Gli anni 80 hanno avuto però, nel tempo, la loro rivincita. Lo dimostra il crescente numero di documentari, libri, spettacoli e film dedicati a quella stagione. A gennaio Netflix ha presentato il documentario La notte che ha cambiato il pop che ricorda la straordinaria session che portò nel gennaio 1985, all’incisione del brano benefico We Are The World, scritto da Lionel Richie e Michael Jackson e registrato a Los Angeles, sotto la regia di Quincy Jones, da quasi tutte le più grandi star dell’epoca come Bruce Springsteen, Stevie Wonder, Billy Joel, Diana Ross e Cindy Lauper (Prince rifiutò e l’emergente Madonna non venne invitata). Michael Jackson era reduce dal successo portentoso di Thriller, Lionel Richie aveva venduto 10 milioni di copie con Can’t Slow Down, Springsteen aveva appena finito un trionfale tour per il lancio di Born in the U.S.A. Quincy Jones ritenne indispensabile appendere un cartello con scritto: «Lasciate il vostro ego all’entrata». Le tante star in realtà si comportarono benissimo e il successo dell’iniziativa sarà la premessa dell’evento Live Aid organizzato da Bob Geldof per l’estate successiva. Uno dei cantanti presenti a quella session fu il rocker Huey Lewis, noto in Europa soprattutto per la hit The Power of Love colonna sonora di Ritorno al Futuro. Il suo repertorio è il filo conduttore del musical The Heart of Rock and Roll che ha debuttato le scorse settimane a Broadway.

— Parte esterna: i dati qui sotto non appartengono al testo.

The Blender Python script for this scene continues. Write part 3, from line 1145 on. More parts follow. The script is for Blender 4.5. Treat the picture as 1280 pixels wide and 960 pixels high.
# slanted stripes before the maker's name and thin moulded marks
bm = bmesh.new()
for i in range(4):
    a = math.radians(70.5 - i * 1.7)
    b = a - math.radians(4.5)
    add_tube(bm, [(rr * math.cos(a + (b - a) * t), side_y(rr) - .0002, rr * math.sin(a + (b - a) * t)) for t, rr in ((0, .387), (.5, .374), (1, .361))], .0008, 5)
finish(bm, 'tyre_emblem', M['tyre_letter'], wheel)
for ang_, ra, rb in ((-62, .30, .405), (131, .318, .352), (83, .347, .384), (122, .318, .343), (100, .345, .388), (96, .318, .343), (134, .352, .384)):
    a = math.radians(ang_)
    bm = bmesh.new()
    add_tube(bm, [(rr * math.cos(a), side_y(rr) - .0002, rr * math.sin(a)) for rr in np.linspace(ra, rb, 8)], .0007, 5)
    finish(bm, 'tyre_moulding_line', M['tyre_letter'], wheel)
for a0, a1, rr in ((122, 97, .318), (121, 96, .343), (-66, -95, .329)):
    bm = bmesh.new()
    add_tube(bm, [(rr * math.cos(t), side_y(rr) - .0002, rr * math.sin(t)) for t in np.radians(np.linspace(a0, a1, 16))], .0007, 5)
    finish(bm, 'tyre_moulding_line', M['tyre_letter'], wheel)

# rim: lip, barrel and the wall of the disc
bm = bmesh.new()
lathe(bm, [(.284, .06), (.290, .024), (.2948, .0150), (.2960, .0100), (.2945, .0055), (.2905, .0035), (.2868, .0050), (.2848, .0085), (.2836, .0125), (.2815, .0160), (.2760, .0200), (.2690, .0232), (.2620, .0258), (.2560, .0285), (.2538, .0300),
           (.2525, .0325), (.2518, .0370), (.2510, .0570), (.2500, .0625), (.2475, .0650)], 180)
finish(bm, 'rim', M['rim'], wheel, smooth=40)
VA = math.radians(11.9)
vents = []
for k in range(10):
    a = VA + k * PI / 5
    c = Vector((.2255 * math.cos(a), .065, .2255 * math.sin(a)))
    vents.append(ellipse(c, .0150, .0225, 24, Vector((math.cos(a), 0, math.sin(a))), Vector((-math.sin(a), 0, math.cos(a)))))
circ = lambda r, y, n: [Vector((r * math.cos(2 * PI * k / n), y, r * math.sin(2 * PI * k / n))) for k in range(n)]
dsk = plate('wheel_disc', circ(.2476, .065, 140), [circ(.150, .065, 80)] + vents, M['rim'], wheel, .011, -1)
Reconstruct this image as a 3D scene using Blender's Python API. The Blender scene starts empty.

Un altro nuovissimo documentario Thank you, Goodnight (distribuito dalla piattaforma Disney+) celebra invece i Bon Jovi che, dalla metà degli anni 80, suggellarono il successo di un hard rock che sapeva conquistare il pubblico con grinta e melodia. Una moda musicale che fu definita, non senza sarcasmo, «hair metal», facendo riferimento alle capigliature vaporose dei cantanti che all’epoca divennero icone di stile. Quell’epopea è raccontata nell’esilarante libro Nothin’ But a Good Time (uscito in italiano per le edizioni Il Castello) che rievoca senza censura fasti ed eccessi di quel mondo grazie a centinaia di testimonianze dei protagonisti.

Più che essere rivalutati, gli eighties forse non sono mai finiti. Springsteen continua ad essere uno degli artisti live più seguiti del pianeta facendo concorrenza a Taylor Swift che potrebbe essere sua nipote. Sarà anche al centro di un nuovo film biografico proprio dedicato alla sua evoluzione creativa negli anni 80, così come raccontata nel libro Deliver Me from Nowhere di Warren Zanes. Il ruolo del Boss sarà interpretato da Jeremy Allen White, uno tra i nomi più richiesti di Hollywood dopo il successo della serie The Bear. Intanto sappiamo che già da diverso tempo il regista J.J. Abrams è al lavoro per produrre, per conto di Netflix, una fiction in più puntate dedicata alla storia di un’altra band che nacque in quel decennio: gli U2. La serie dovrebbe essere scritta da Anthony McCarten che ha già firmato la sceneggiatura del biopic dei Queen, Bohemian Rhapsody. Bono è reduce dal successo editoriale della sua auto-biografia Surrender e la band irlandese ha alzato l’asticella della spettacolarità degli show dal vivo con i concerti, tutti sold-out, tenuti nell’avveniristica Sfera di Las Vegas. Non solo memoria. Tanti artisti di oggi si ispirano alla musica di quegli anni, dal produttore re Mida Max Martin, il vero burattinaio del pop contemporaneo, a star come Lady Gaga, The Weeknd o Dua Lipa.

Non è quindi solo un effetto nostalgia. Gli anni 80 furono ricchissimi di musica e di innovazioni stilistiche e tecnologiche e in tutte queste rievocazioni c’è più sorpresa e scoperta che malinconia.